**Problem requirements:** Pull each line containing "that" out of the data and copy it.

**Raw data:**
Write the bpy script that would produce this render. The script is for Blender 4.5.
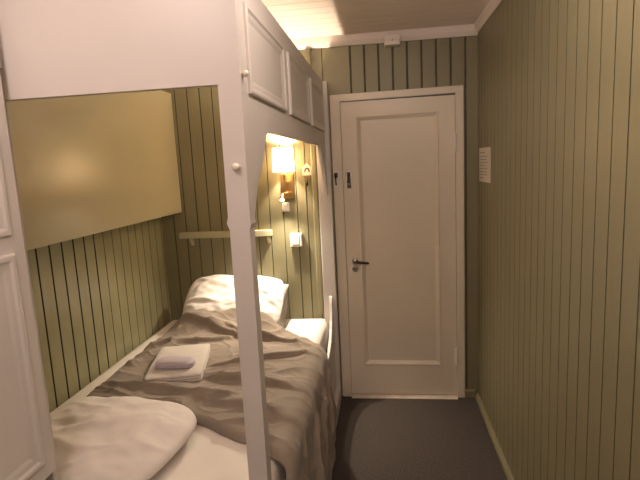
import bpy, bmesh, math, random
from mathutils import Vector, Matrix, noise

for o in list(bpy.data.objects):
    bpy.data.objects.remove(o)
S = bpy.context.scene
COL = S.collection
random.seed(4)

# ------------------------------------------------------------------ camera
cam_d = bpy.data.cameras.new('camera')
cam_d.sensor_width = 36.0
cam_d.lens = 36.0 * 492.15 / 640.0
cam_d.clip_start = 0.02
cam = bpy.data.objects.new('camera', cam_d)
cam.matrix_world = Matrix(((0.990975, 0.028969, 0.130881, 0.0),
                           (0.124890, 0.155186, -0.979959, 0.0),
                           (-0.048700, 0.987460, 0.150168, 1.6489),
                           (0, 0, 0, 1)))
COL.objects.link(cam)
S.camera = cam

# ------------------------------------------------------------------ world, lights, exposure
wd = bpy.data.worlds.new('world')
S.world = wd
wd.use_nodes = True
wd.node_tree.nodes['Background'].inputs[0].default_value = (1.0, 0.9, 0.8, 1)
wd.node_tree.nodes['Background'].inputs[1].default_value = 0.05


def point(name, loc, power, col, radius):
    d = bpy.data.lights.new(name, 'POINT')
    d.energy = power
    d.color = col
    d.shadow_soft_size = radius
    o = bpy.data.objects.new(name, d)
    o.location = loc
    COL.objects.link(o)
    return o


# ceiling lamp behind the photographer, plus two added fill lights
point('bed_front_fill_light', (-0.72, 0.50, 2.38), 12.5, (1.0, 0.79, 0.72), 0.07)  # added fill for the bed front, no such lamp seen
point('rear_ceiling_lamp_light', (0.05, -0.95, 2.02), 27, (1.0, 0.80, 0.70), 0.10)
point('passage_fill_light', (0.05, 1.30, 2.28), 9, (1.0, 0.82, 0.70), 0.07)  # unseen fill, added to brighten the door and right wall

S.view_settings.view_transform = 'Standard'
S.view_settings.look = 'None'
S.view_settings.gamma = 1.0
S.view_settings.use_curve_mapping = False
S.view_settings.exposure = 0.42
try:
    S.cycles.sample_clamp_indirect = 4.0
except Exception:
    pass


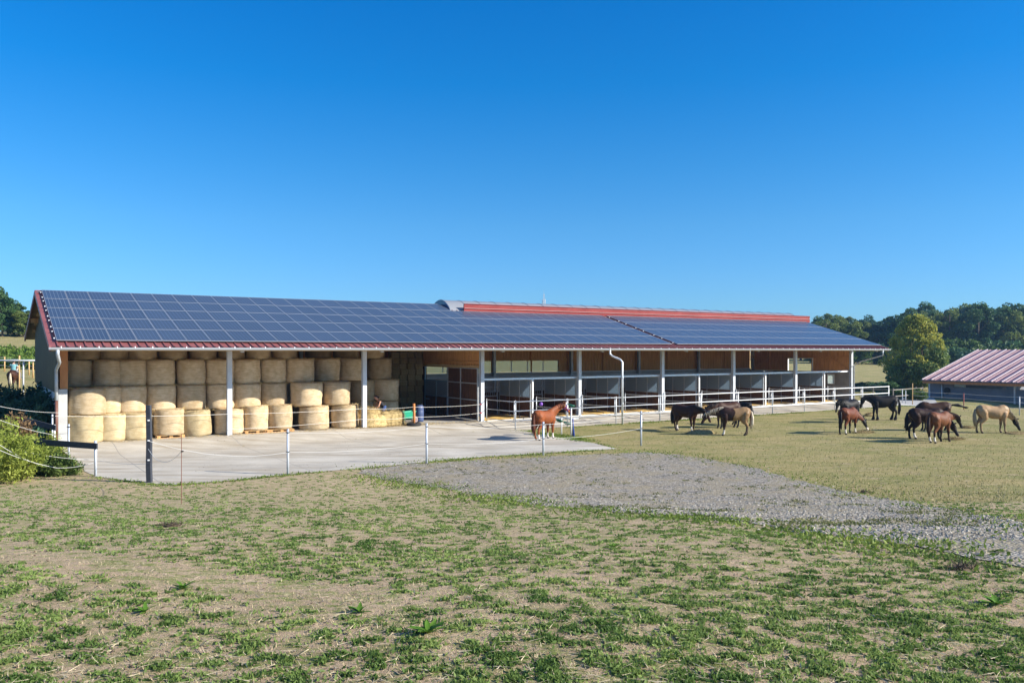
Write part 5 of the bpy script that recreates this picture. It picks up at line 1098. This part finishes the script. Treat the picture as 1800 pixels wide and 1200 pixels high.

**Written answer:**
Write the bpy script that would produce this render. The script is for Blender 4.5.
Write part 5 of the bpy script that recreates this picture. It picks up at line 1098. This part finishes the script. Treat the picture as 1800 pixels wide and 1200 pixels high.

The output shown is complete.